[WHAT IS BEING ASKED]: Each line that follows should be printed again exactly as it stands.

-------

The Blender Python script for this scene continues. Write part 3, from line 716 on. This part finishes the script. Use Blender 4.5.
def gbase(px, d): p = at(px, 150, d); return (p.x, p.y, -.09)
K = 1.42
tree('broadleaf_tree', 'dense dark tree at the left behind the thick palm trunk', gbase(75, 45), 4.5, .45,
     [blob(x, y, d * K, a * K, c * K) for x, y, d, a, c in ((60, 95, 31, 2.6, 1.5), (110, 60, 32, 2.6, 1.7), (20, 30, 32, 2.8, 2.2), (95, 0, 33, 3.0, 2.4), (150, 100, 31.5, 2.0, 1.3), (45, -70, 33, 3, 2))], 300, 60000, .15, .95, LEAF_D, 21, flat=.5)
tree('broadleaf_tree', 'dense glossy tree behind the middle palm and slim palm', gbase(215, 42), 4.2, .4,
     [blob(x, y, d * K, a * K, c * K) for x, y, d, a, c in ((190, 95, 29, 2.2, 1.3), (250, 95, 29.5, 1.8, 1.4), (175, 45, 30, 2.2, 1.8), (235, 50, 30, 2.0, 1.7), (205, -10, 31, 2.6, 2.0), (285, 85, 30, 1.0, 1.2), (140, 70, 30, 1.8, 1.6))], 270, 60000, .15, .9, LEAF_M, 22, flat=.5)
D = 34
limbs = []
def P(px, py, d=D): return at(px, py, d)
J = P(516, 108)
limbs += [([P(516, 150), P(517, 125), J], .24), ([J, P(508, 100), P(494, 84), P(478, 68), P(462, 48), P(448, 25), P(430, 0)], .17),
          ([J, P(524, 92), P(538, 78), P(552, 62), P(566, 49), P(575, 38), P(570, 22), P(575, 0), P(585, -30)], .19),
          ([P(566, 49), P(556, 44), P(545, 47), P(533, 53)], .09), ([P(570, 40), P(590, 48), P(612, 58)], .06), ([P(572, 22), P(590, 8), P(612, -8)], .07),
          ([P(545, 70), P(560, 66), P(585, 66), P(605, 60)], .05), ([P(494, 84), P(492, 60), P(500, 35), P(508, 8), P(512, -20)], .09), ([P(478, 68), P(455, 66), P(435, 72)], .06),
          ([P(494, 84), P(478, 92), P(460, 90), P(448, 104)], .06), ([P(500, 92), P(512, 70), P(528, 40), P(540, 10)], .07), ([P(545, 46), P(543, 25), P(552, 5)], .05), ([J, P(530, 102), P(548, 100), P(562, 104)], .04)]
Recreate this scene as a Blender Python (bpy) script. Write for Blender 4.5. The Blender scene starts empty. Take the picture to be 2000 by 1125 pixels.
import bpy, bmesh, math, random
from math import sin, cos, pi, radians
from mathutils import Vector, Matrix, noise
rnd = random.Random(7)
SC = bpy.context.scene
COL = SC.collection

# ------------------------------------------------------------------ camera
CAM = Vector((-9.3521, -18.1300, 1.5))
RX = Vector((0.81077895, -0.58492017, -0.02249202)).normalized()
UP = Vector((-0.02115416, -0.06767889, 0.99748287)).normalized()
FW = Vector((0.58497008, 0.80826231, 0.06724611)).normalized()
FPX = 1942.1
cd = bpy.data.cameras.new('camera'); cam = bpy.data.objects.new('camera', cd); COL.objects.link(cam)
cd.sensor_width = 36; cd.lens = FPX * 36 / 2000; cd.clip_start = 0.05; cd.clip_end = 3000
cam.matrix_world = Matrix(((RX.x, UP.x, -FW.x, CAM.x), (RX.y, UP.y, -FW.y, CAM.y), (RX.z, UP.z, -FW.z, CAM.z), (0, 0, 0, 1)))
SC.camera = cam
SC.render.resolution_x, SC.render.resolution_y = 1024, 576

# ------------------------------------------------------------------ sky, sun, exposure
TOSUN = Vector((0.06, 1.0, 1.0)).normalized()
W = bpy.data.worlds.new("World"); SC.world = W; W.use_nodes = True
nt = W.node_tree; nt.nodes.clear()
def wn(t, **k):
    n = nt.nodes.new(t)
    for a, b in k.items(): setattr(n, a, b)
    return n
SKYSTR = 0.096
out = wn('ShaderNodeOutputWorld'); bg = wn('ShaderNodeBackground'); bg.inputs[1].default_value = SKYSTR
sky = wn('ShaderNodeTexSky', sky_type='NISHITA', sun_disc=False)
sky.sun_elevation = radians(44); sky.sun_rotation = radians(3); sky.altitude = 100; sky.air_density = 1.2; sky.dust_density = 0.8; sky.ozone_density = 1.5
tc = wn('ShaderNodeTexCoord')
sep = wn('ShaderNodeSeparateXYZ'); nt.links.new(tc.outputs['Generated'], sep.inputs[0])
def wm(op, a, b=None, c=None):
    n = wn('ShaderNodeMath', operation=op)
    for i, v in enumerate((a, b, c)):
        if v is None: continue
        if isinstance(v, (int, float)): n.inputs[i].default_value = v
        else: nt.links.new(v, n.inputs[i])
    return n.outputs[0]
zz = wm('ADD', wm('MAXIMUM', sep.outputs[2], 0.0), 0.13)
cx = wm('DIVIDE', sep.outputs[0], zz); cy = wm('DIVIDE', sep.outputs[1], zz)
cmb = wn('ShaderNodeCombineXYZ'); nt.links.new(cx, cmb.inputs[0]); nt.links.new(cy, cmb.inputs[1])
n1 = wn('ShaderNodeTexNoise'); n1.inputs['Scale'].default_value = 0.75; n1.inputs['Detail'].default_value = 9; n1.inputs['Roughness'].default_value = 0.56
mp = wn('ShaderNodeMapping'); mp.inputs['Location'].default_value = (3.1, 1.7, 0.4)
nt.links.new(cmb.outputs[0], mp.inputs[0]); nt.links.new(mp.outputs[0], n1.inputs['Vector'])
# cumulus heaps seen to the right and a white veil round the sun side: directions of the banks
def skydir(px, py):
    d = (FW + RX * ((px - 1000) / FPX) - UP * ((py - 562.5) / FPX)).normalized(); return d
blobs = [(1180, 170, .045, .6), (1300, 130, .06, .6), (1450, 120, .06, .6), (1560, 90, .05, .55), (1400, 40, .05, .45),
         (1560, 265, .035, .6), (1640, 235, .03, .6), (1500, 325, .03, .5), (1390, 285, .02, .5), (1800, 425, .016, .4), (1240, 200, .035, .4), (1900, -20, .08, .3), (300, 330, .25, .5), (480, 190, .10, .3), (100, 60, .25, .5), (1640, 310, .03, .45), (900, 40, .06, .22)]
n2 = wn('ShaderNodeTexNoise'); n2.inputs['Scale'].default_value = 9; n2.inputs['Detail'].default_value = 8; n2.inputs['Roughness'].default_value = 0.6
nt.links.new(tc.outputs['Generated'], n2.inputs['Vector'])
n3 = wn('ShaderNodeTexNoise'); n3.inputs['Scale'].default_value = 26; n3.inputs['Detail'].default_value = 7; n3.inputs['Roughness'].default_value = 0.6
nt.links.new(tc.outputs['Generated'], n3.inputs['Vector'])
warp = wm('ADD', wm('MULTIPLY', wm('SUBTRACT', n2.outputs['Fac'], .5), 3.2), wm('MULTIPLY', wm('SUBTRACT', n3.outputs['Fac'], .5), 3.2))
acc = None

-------

[THE COMPLETED TASK]:
The Blender Python script for this scene continues. Write part 3, from line 716 on. This part finishes the script. Use Blender 4.5.
def gbase(px, d): p = at(px, 150, d); return (p.x, p.y, -.09)
K = 1.42
tree('broadleaf_tree', 'dense dark tree at the left behind the thick palm trunk', gbase(75, 45), 4.5, .45,
     [blob(x, y, d * K, a * K, c * K) for x, y, d, a, c in ((60, 95, 31, 2.6, 1.5), (110, 60, 32, 2.6, 1.7), (20, 30, 32, 2.8, 2.2), (95, 0, 33, 3.0, 2.4), (150, 100, 31.5, 2.0, 1.3), (45, -70, 33, 3, 2))], 300, 60000, .15, .95, LEAF_D, 21, flat=.5)
tree('broadleaf_tree', 'dense glossy tree behind the middle palm and slim palm', gbase(215, 42), 4.2, .4,
     [blob(x, y, d * K, a * K, c * K) for x, y, d, a, c in ((190, 95, 29, 2.2, 1.3), (250, 95, 29.5, 1.8, 1.4), (175, 45, 30, 2.2, 1.8), (235, 50, 30, 2.0, 1.7), (205, -10, 31, 2.6, 2.0), (285, 85, 30, 1.0, 1.2), (140, 70, 30, 1.8, 1.6))], 270, 60000, .15, .9, LEAF_M, 22, flat=.5)
D = 34
limbs = []
def P(px, py, d=D): return at(px, py, d)
J = P(516, 108)
limbs += [([P(516, 150), P(517, 125), J], .24), ([J, P(508, 100), P(494, 84), P(478, 68), P(462, 48), P(448, 25), P(430, 0)], .17),
          ([J, P(524, 92), P(538, 78), P(552, 62), P(566, 49), P(575, 38), P(570, 22), P(575, 0), P(585, -30)], .19),
          ([P(566, 49), P(556, 44), P(545, 47), P(533, 53)], .09), ([P(570, 40), P(590, 48), P(612, 58)], .06), ([P(572, 22), P(590, 8), P(612, -8)], .07),
          ([P(545, 70), P(560, 66), P(585, 66), P(605, 60)], .05), ([P(494, 84), P(492, 60), P(500, 35), P(508, 8), P(512, -20)], .09), ([P(478, 68), P(455, 66), P(435, 72)], .06),
          ([P(494, 84), P(478, 92), P(460, 90), P(448, 104)], .06), ([P(500, 92), P(512, 70), P(528, 40), P(540, 10)], .07), ([P(545, 46), P(543, 25), P(552, 5)], .05), ([J, P(530, 102), P(548, 100), P(562, 104)], .04)]
Recreate this scene as a Blender Python (bpy) script. Write for Blender 4.5. The Blender scene starts empty. Take the picture to be 2000 by 1125 pixels.
import bpy, bmesh, math, random
from math import sin, cos, pi, radians
from mathutils import Vector, Matrix, noise
rnd = random.Random(7)
SC = bpy.context.scene
COL = SC.collection

# ------------------------------------------------------------------ camera
CAM = Vector((-9.3521, -18.1300, 1.5))
RX = Vector((0.81077895, -0.58492017, -0.02249202)).normalized()
UP = Vector((-0.02115416, -0.06767889, 0.99748287)).normalized()
FW = Vector((0.58497008, 0.80826231, 0.06724611)).normalized()
FPX = 1942.1
cd = bpy.data.cameras.new('camera'); cam = bpy.data.objects.new('camera', cd); COL.objects.link(cam)
cd.sensor_width = 36; cd.lens = FPX * 36 / 2000; cd.clip_start = 0.05; cd.clip_end = 3000
cam.matrix_world = Matrix(((RX.x, UP.x, -FW.x, CAM.x), (RX.y, UP.y, -FW.y, CAM.y), (RX.z, UP.z, -FW.z, CAM.z), (0, 0, 0, 1)))
SC.camera = cam
SC.render.resolution_x, SC.render.resolution_y = 1024, 576

# ------------------------------------------------------------------ sky, sun, exposure
TOSUN = Vector((0.06, 1.0, 1.0)).normalized()
W = bpy.data.worlds.new("World"); SC.world = W; W.use_nodes = True
nt = W.node_tree; nt.nodes.clear()
def wn(t, **k):
    n = nt.nodes.new(t)
    for a, b in k.items(): setattr(n, a, b)
    return n
SKYSTR = 0.096
out = wn('ShaderNodeOutputWorld'); bg = wn('ShaderNodeBackground'); bg.inputs[1].default_value = SKYSTR
sky = wn('ShaderNodeTexSky', sky_type='NISHITA', sun_disc=False)
sky.sun_elevation = radians(44); sky.sun_rotation = radians(3); sky.altitude = 100; sky.air_density = 1.2; sky.dust_density = 0.8; sky.ozone_density = 1.5
tc = wn('ShaderNodeTexCoord')
sep = wn('ShaderNodeSeparateXYZ'); nt.links.new(tc.outputs['Generated'], sep.inputs[0])
def wm(op, a, b=None, c=None):
    n = wn('ShaderNodeMath', operation=op)
    for i, v in enumerate((a, b, c)):
        if v is None: continue
        if isinstance(v, (int, float)): n.inputs[i].default_value = v
        else: nt.links.new(v, n.inputs[i])
    return n.outputs[0]
zz = wm('ADD', wm('MAXIMUM', sep.outputs[2], 0.0), 0.13)
cx = wm('DIVIDE', sep.outputs[0], zz); cy = wm('DIVIDE', sep.outputs[1], zz)
cmb = wn('ShaderNodeCombineXYZ'); nt.links.new(cx, cmb.inputs[0]); nt.links.new(cy, cmb.inputs[1])
n1 = wn('ShaderNodeTexNoise'); n1.inputs['Scale'].default_value = 0.75; n1.inputs['Detail'].default_value = 9; n1.inputs['Roughness'].default_value = 0.56
mp = wn('ShaderNodeMapping'); mp.inputs['Location'].default_value = (3.1, 1.7, 0.4)
nt.links.new(cmb.outputs[0], mp.inputs[0]); nt.links.new(mp.outputs[0], n1.inputs['Vector'])
# cumulus heaps seen to the right and a white veil round the sun side: directions of the banks
def skydir(px, py):
    d = (FW + RX * ((px - 1000) / FPX) - UP * ((py - 562.5) / FPX)).normalized(); return d
blobs = [(1180, 170, .045, .6), (1300, 130, .06, .6), (1450, 120, .06, .6), (1560, 90, .05, .55), (1400, 40, .05, .45),
         (1560, 265, .035, .6), (1640, 235, .03, .6), (1500, 325, .03, .5), (1390, 285, .02, .5), (1800, 425, .016, .4), (1240, 200, .035, .4), (1900, -20, .08, .3), (300, 330, .25, .5), (480, 190, .10, .3), (100, 60, .25, .5), (1640, 310, .03, .45), (900, 40, .06, .22)]
n2 = wn('ShaderNodeTexNoise'); n2.inputs['Scale'].default_value = 9; n2.inputs['Detail'].default_value = 8; n2.inputs['Roughness'].default_value = 0.6
nt.links.new(tc.outputs['Generated'], n2.inputs['Vector'])
n3 = wn('ShaderNodeTexNoise'); n3.inputs['Scale'].default_value = 26; n3.inputs['Detail'].default_value = 7; n3.inputs['Roughness'].default_value = 0.6
nt.links.new(tc.outputs['Generated'], n3.inputs['Vector'])
warp = wm('ADD', wm('MULTIPLY', wm('SUBTRACT', n2.outputs['Fac'], .5), 3.2), wm('MULTIPLY', wm('SUBTRACT', n3.outputs['Fac'], .5), 3.2))
acc = None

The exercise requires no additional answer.